• [WRITTEN TASK]: Take the lines of the data below from the very first through the line containing "guard('yellow corner guard" and output them exactly, pictures excluded.

• [SUPPLIED MATERIAL]:

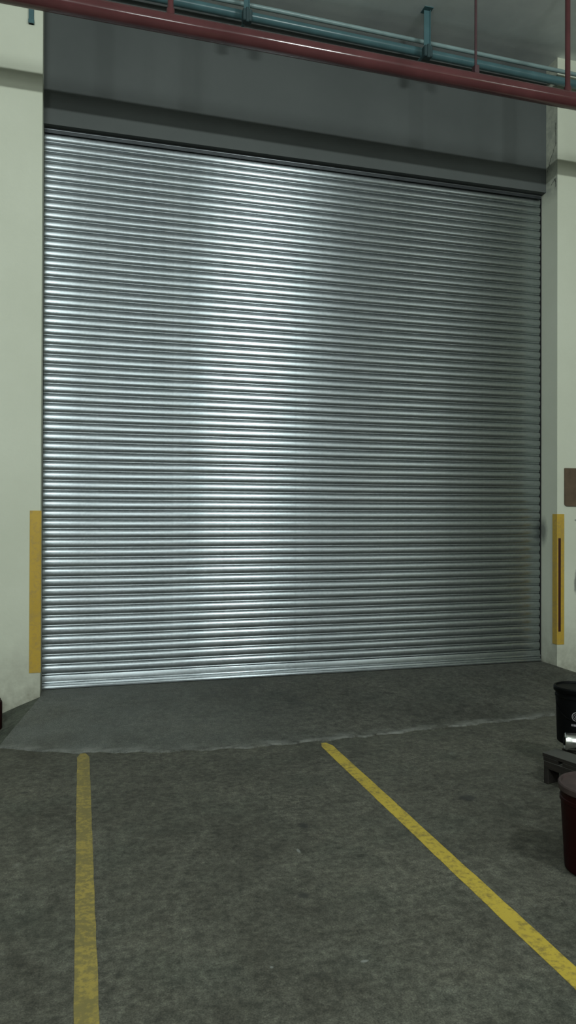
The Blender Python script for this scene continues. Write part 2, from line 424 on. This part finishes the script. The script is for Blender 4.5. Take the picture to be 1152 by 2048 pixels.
# ------------------------------------------------------------------ yellow corner guards
def guard(label, x0, x1, z0, z1, corner, slot):
    xc = XL if corner < 0 else XR
    t = thing('corner_guard', label, 'corner guard', (xc, YW, z0), 0)
    bm = bmesh.new(); box(bm, x0-xc, x1-xc, -0.005, -0.0008, 0, z1-z0, 0.001)
    obj('front_plate', bm, M_guard, t)
    bm = bmesh.new(); s = -corner
    a, b = sorted((s*0.0008, s*0.005)); box(bm, a, b, -0.005, 0.065, 0, z1-z0, 0.001)
    obj('side_plate', bm, M_guard, t)
    if slot:
        bm = bmesh.new(); box(bm, 0.010, 0.036, -0.0066, -0.0040, 0.12, 0.985, 0.0008)
        o = obj('slot', bm, M_slot, t); o['label'] = 'narrow dark red slot'
guard('plain mustard yellow corner guard on the wall left of the shutter', -0.366, XL+0.003, 0.305, 1.537, -1, False)
guard('yellow corner guard with a dark red slot, on the wall right of the shutter', XR-0.003, 4.332, 0.318, 1.527, 1, True)

# ------------------------------------------------------------------ brown board on the right wall
bm = bmesh.new(); bw_, bh_ = 0.60, 0.353
vs = []
for cx, cz, a0 in ((0.025, 0.025, 180), (bw_-0.025, 0.025, 270), (bw_-0.006, bh_-0.006, 0), (0.006, bh_-0.006, 90)):
    r = 0.025 if cz < 0.1 else 0.006
    for k in range(5):
        a = math.radians(a0+90*k/4); vs.append((cx+r*math.cos(a), cz+r*math.sin(a)))
f1 = [bm.verts.new((x, -0.013, z)) for x, z in vs]; f2 = [bm.verts.new((x, -0.001, z)) for x, z in vs]
bm.faces.new(f1); bm.faces.new(f2[::-1])
for i in range(len(vs)): bm.faces.new((f1[i], f1[(i+1) % len(vs)], f2[(i+1) % len(vs)], f2[i]))
o = obj('wall_board', bm, M_board); o.location = (4.3315, YW, 1.601)
tag(o, 'brown rectangular board with rounded lower corner fixed to the right wall', 'board')

# ------------------------------------------------------------------ floor markings
def line(name, label, x, y1, mat, wdt):
    bm = bmesh.new(); n = 60; prev = None
    for k in range(n+1):
        y = 0.3+(y1-0.3)*k/n
        e = 0.4 if k == n else 1
        a = bm.verts.new((x-wdt/2*e+random.uniform(-0.0015, 0.0015), y, 0.0016)); b = bm.verts.new((x+wdt/2*e+random.uniform(-0.0015, 0.0015), y, 0.0016))
        if prev: bm.faces.new((prev[0], prev[1], b, a))
        prev = (a, b)
    r = bmesh.ops.extrude_face_region(bm, geom=bm.faces[:])
    for v in [g for g in r['geom'] if isinstance(g, bmesh.types.BMVert)]: v.co.z = 0.0001
    tag(obj(name, bm, mat), label, 'floor line', 'parking bay lines')
line('parking_line', 'worn pale yellow parking line running straight towards the shutter on the left', 0.0254, 4.865, M_line1, 0.073)
line('parking_line', 'brighter yellow parking line crossing diagonally to the lower right', 1.559, 4.675, M_line2, 0.078)

# ------------------------------------------------------------------ red sprinkler pipe
YPIPE = 5.12
def zpipe(x): return 4.872-0.010*(x-1.45)
t = thing('sprinkler_pipe', 'thick dark red sprinkler pipe hung below the ceiling in front of the shutter', 'pipe', (1.5, YPIPE, 4.87))
def rel(x, y, z): return (x-1.5, y-YPIPE, z-4.87)
bm = bmesh.new(); tube(bm, rel(-6.9, YPIPE, zpipe(-6.9)), rel(8.7, YPIPE, zpipe(8.7)), 0.064, 32); obj('pipe', bm, M_red, t, 40)
for x, r in ((0.585, 0.021), (3.755, 0.021)):
    bm = bmesh.new(); tube(bm, rel(x, YPIPE, zpipe(x)+0.05), rel(x, YPIPE, ZC), r, 16); tube(bm, rel(x, YPIPE, zpipe(x)+0.055), rel(x, YPIPE, zpipe(x)+0.10), r*1.35, 16)
    obj('riser_pipe', bm, M_red, t, 40)
bm = bmesh.new(); tube(bm, rel(2.93, YPIPE, zpipe(2.93)+0.07), rel(2.93, YPIPE, ZC), 0.010, 10); obj('hanger_rod', bm, M_rod, t, 40)
bm = bmesh.new(); box(bm, 2.93-1.5-0.02, 2.93-1.5+0.02, -0.024, 0.024, zpipe(2.93)-4.87+0.055, zpipe(2.93)-4.87+0.125, 0.004)
obj('hanger_clamp', bm, M_rod, t, 40)

# ------------------------------------------------------------------ teal conduits and hangers
CO = Vector((2.8, 5.88, 5.56))
run = thing('conduit_run', 'pair of thin teal conduits on hanger struts along the ceiling above the red pipe', 'conduit', CO)
def conduit(p0, p1, r, mt=None):
    p0 = Vector(p0); p1 = Vector(p1); d = p1-p0
    a = p0+d*((-6.9-p0.x)/d.x); b = p1+d*((8.7-p1.x)/d.x); a.z = min(a.z, ZC-0.03)
    bm = bmesh.new(); polytube(bm, [a-CO, p0-CO, p1-CO, b-CO], r, 16)
    obj('conduit', bm, mt or M_teal, run, 40)
conduit((1.5666, 5.88, 5.6490), (4.0724, 5.88, 5.5995), 0.018, M_teal_p)
conduit((1.5668, 5.88, 5.5541), (4.0725, 5.88, 5.5056), 0.036)
def hanger(x, zb, wdt):
    bm = bmesh.new(); hh = ZC-zb
    box(bm, -wdt/2, wdt/2, -0.186, -0.180, 0.02, hh, 0.001); box(bm, wdt/2-0.005, wdt/2, -0.20, -0.15, 0.02, hh, 0.001)
    box(bm, -wdt/2-0.012, wdt/2+0.012, -0.23, -0.14, hh-0.006, hh, 0.001)
    box(bm, -0.012, 0.012, -0.20, 0.06, -0.012, 0.0, 0.001)
    st = obj('hanger', bm, M_teal, run); st.location = Vector((x, 5.88, zb))-CO
    bm = bmesh.new(); box(bm, -0.035, 0.04, -0.215, -0.150, -0.070, 0.024, 0.006); box(bm, -0.012, 0.012, -0.225, -0.205, -0.085, 0.03, 0.004)
    o = obj('clamp', bm, M_teal_d, st); o['label'] = 'dark clamp block below the conduits'
hanger(2.80, 5.435, 0.056)
hanger(1.246, 5.452, 0.045)
bm = bmesh.new(); box(bm, -0.019, 0.019, -0.022, -0.0005, 0, ZC-5.235, 0.003); box(bm, -0.022, 0.022, -0.027, -0.0005, 0.0, 0.03, 0.003)
o = obj('conduit_stub', bm, M_teal); o.location = (-0.372, YW, 5.235)
tag(o, 'short teal conduit end on the cream wall at the top left', 'conduit')

# ------------------------------------------------------------------ black bucket
t = thing('bucket', 'black plastic bucket with a faded white emblem standing on the pallet at the right edge', 'bucket', (2.838, 3.778, 0.1725))
bm = bmesh.new()
lathe(bm, [(0, 0), (0.106, 0), (0.112, 0.006), (0.119, 0.265), (0.124, 0.268), (0.124, 0.280), (0.120, 0.283), (0.121, 0.300), (0, 0.300)])
obj('body', bm, M_black, t, 35)
bm = bmesh.new(); lathe(bm, [(0.1215, 0.298), (0.129, 0.299), (0.132, 0.304), (0.132, 0.322), (0.127, 0.329), (0.119, 0.329), (0.116, 0.320), (0, 0.318)])
obj('lid', bm, M_black, t, 35)
CA = math.atan2(-3.779, -2.832)
rotc = Matrix.Rotation(CA-math.radians(90), 4, 'Z')
bm = bmesh.new(); pts = []
for k in range(19):
    a = math.pi*k/18
    pts.append(rotc@Vector((0.118*math.cos(a), 0.127*math.sin(a), 0.262-0.115*math.sin(a))))
polytube(bm, pts, 0.0025, 6); obj('handle', bm, M_black, t, 60)
def on_bucket(ang, z, off=0.001):
    r = 0.112+0.007*(z-0.006)/0.259+off
    return Vector((r*math.cos(ang), r*math.sin(ang), z))
def emblem():
    bm = bmesh.new()
    def patch(dx, z, ww, hh, off=0.0013):
        bm.faces.new([bm.verts.new(on_bucket(CA+(dx+sx*ww/2)/0.116, z+sz*hh/2, off)) for sx, sz in ((-1, -1), (1, -1), (1, 1), (-1, 1))])
    for r1, r2 in ((0.024, 0.028), (0.016, 0.018)):
        prev = None
        for k in range(33):
            a = 2*math.pi*k/32
            q = [bm.verts.new(on_bucket(CA+rad*math.cos(a)/0.116, 0.172+rad*math.sin(a))) for rad in (r1, r2)]
            if prev: bm.faces.new((prev[0], prev[1], q[1], q[0]))
            prev = q
    for dx, dz, ww, hh in ((-0.006, 0, 0.003, 0.018), (0, 0, 0.003, 0.026), (0.006, 0, 0.003, 0.018)): patch(dx, 0.172+dz, ww, hh)
    x = -0.030
    while x < 0.030:
        ww = random.choice((0.003, 0.005, 0.006)); patch(x+ww/2, 0.122, ww, 0.012); x += ww+0.002
    return bm
o = obj('emblem', emblem(), M_white, t); o['label'] = 'faded white round emblem and smudged print'

# ------------------------------------------------------------------ pallet
PA = Vector((2.522, 3.655)); ax = Vector((0.274, -0.962))
t = thing('pallet', 'weathered dark wooden pallet lying on the floor at the right edge', 'pallet', (PA.x, PA.y, 0), math.atan2(ax.y, ax.x))
# local x along the side seen, local y to the right/back
WA, WB = 1.10, 1.10
y = 0.0
for k in range(7):
    wd = 0.128; y0 = k*(WB-wd)/6
    bm = bmesh.new(); box(bm, random.uniform(-0.006, 0.006), WA+random.uniform(-0.006, 0.006), y0, y0+wd, 0.150, 0.172-random.uniform(0, 0.002), 0.002)
    obj('deck_board', bm, M_wood, t)
for k, x0 in enumerate((0.0, 0.50, 1.0)):
    bm = bmesh.new(); box(bm, x0, x0+0.10, 0.002, WB-0.002, 0.128, 0.150, 0.002); obj('cross_board', bm, M_wood, t)
for x0, x1 in ((0.0, 0.034), (0.125, 0.225), (0.50, 0.60), (1.0, 1.10)):
    for yb in (0.0, 0.5, 1.0):
        bm = bmesh.new(); box(bm, x0+0.002, x1, yb+0.003, yb+0.097, 0.0, 0.128 if x0 != 0.125 else 0.149, 0.003); obj('block', bm, M_wood, t)
for yb in (0.0, 0.5, 1.0):
    bm = bmesh.new(); box(bm, 0.004, 0.49, yb+0.002, yb+0.026, 0.085, 0.127, 0.002); obj('stringer', bm, M_wood, t)

# ------------------------------------------------------------------ tin canister lying on the pallet
t = thing('canister', 'shiny silver tin canister lying on its side on the pallet', 'canister', (2.665, 3.655, 0.1725+0.0501), 0)
cdir = Vector((0.85, -0.52, 0)).normalized()
q = Vector((0, 0, 1)).rotation_difference(cdir).to_matrix().to_4x4()
bm = bmesh.new(); lathe(bm, [(0, 0.004), (0.036, 0.004), (0.044, 0.0), (0.049, 0.004), (0.050, 0.010), (0.0485, 0.016), (0.0485, 0.07), (0.0495, 0.073), (0.0485, 0.076), (0.0485, 0.214), (0.050, 0.220), (0.047, 0.228), (0.042, 0.224), (0, 0.224)], 40, q)
obj('body', bm, M_silver, t, 40)
bm = bmesh.new(); lathe(bm, [(0, -0.008), (0.020, -0.008), (0.022, -0.004), (0.022, 0.004), (0, 0.004)], 24, q); obj('cap', bm, M_black, t, 40)

# ------------------------------------------------------------------ dark red pail
t = thing('pail', 'dark red plastic pail with dusty brown lid in the right foreground', 'pail', (2.122, 2.692, 0), math.radians(200))
bm = bmesh.new()
lathe(bm, [(0, 0.0), (0.122, 0.0), (0.130, 0.008), (0.146, 0.29), (0.150, 0.293), (0.150, 0.308), (0.147, 0.311), (0.149, 0.345), (0, 0.345)])
obj('body', bm, M_redpail, t, 35)
bm = bmesh.new(); lathe(bm, [(0.149, 0.340), (0.156, 0.340), (0.157, 0.362), (0.153, 0.368), (0.145, 0.368), (0.142, 0.358), (0, 0.357)])
obj('lid', bm, M_redlid, t, 35)

# ------------------------------------------------------------------ dark red can at the left edge
t = thing('can', 'small dark red can standing by the cream wall at the left edge', 'can', (-0.62, 5.56, 0))
bm = bmesh.new(); lathe(bm, [(0, 0), (0.098, 0), (0.102, 0.006), (0.102, 0.19), (0.098, 0.20), (0.085, 0.205), (0, 0.205)], 32); obj('body', bm, M_redpail, t, 35)
bm = bmesh.new(); lathe(bm, [(0.085, 0.203), (0.092, 0.205), (0.092, 0.214), (0.086, 0.217), (0.0, 0.210)], 32); obj('lid', bm, M_redpail, t, 35)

• [COMPLETE RESPONSE]:
The Blender Python script for this scene continues. Write part 2, from line 424 on. This part finishes the script. The script is for Blender 4.5. Take the picture to be 1152 by 2048 pixels.
# ------------------------------------------------------------------ yellow corner guards
def guard(label, x0, x1, z0, z1, corner, slot):
    xc = XL if corner < 0 else XR
    t = thing('corner_guard', label, 'corner guard', (xc, YW, z0), 0)
    bm = bmesh.new(); box(bm, x0-xc, x1-xc, -0.005, -0.0008, 0, z1-z0, 0.001)
    obj('front_plate', bm, M_guard, t)
    bm = bmesh.new(); s = -corner
    a, b = sorted((s*0.0008, s*0.005)); box(bm, a, b, -0.005, 0.065, 0, z1-z0, 0.001)
    obj('side_plate', bm, M_guard, t)
    if slot:
        bm = bmesh.new(); box(bm, 0.010, 0.036, -0.0066, -0.0040, 0.12, 0.985, 0.0008)
        o = obj('slot', bm, M_slot, t); o['label'] = 'narrow dark red slot'
guard('plain mustard yellow corner guard on the wall left of the shutter', -0.366, XL+0.003, 0.305, 1.537, -1, False)
guard('yellow corner guard with a dark red slot, on the wall right of the shutter', XR-0.003, 4.332, 0.318, 1.527, 1, True)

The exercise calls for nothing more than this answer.